Kommentar:Missmutig im Speckgürtel

Wer sich beschwert, dass zu viele neue Nachbarn zuziehen, sollte sich vielleicht lieber gleich im Bayerischen Wald nach einer Bleibe umsehen

Von Karin Kampwerth

In München sparen sich immer mehr Menschen die Butter vom Brot ab, um die Mieten bezahlen zu können. Dennoch, wer raus in die Region zieht, ist nicht automatisch Opfer konsequenter Gentrifizierung ganzer Stadtviertel. Viele vor allem junge Familien zieht es bewusst aufs Land, weil das Leben einfach schöner ist. Schließlich bestreitet kaum jemand, dass man aus dem Fenster lieber auf Blumenbeete statt Betonwände blickt. Oder dass es den Alltag leichter macht, wenn man die Kinder mal eben zum Toben in den Garten schicken kann, statt zum nächsten öffentlichen Spielplatz zu laufen, wo man sich über Hundehaufen im Sandkasten und Glasscherben unterm Klettergerüst ärgert.

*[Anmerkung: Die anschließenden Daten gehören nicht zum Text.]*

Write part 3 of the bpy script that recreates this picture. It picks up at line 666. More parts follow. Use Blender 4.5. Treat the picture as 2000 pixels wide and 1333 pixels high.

Nicht wenige verschulden sich also über Jahre und setzen das zu erwartende Erbe ein, um sich im Speckgürtel von München mit einem Einkommen irgendwo zwischen normal und besser ein Reihenmittelhaus zu leisten, das von den westfälischen Verwandten als Hasenkäfig mit Handtuchgarten verspottet wird. Aus gutem Grund, denn dort (wie auch anderswo in der Republik) gibt es genügend Kommunen, die im Grünen liegen, eine ordentliche verkehrliche Anbindung haben, wo die Arbeitslosigkeit niedrig ist, und die meist mit schönen Parks, Freibädern und anderen Freizeitmöglichkeiten ausgestattet sind - und dennoch ist das Einfamilienhäuschen auf großem Grundstück nicht selten um ein Drittel günstiger zu haben als besagter Hasenkäfig.

Wer sich nun aber entschieden hat, sich die ungleich kostspieligere Landluft in der Region zu leisten, dem ist der Schreck nicht zu verdenken, wenn hinter der teuer erkauften Thujenhecke eine Bautafel plötzlich darauf hinweist, dass künftige Nachbarn aus ihrer Neubauwohnung im vierten Stock die Würstel auf dem Grill zählen können.

Doch bei allem Verständnis: Sich dagegen zu wehren, dass andere dahin ziehen wollen oder müssen, wo es einem selber gut gefällt, bleibt egoistisch und ist wenig sozial, denn die wahren Gründe sind doch häufig durchschaubar. Schließlich macht ein vierter Stock aus einem Mehrfamilienhaus kein Ghetto und ein neues Doppelhaus wirft kaum dauerhaft Schatten auf das eigenen Grundstück, gehen doch die Gemeinden nach den schlechten Erfahrungen mit reinen Schlafstädten inzwischen meist sehr bedacht bei der Entwicklung ihrer Ortschaften vor. Selbst die Kritik an der fehlenden Infrastruktur greift nicht. Denn diese kann nur entstehen, wenn Erzieher oder Altenpfleger auch Wohnraum in der Nähe finden, den sie bezahlen können. Bleibt das Fazit: Wer wirklich aufs Land ziehen möchte, sollte sich lieber im Bayerischen Wald umsehen. Der Münchner Speckgürtel wird auf Dauer noch viel enger gezurrt werden. Nicht nur, was die Preise betrifft, sondern auch den Platz.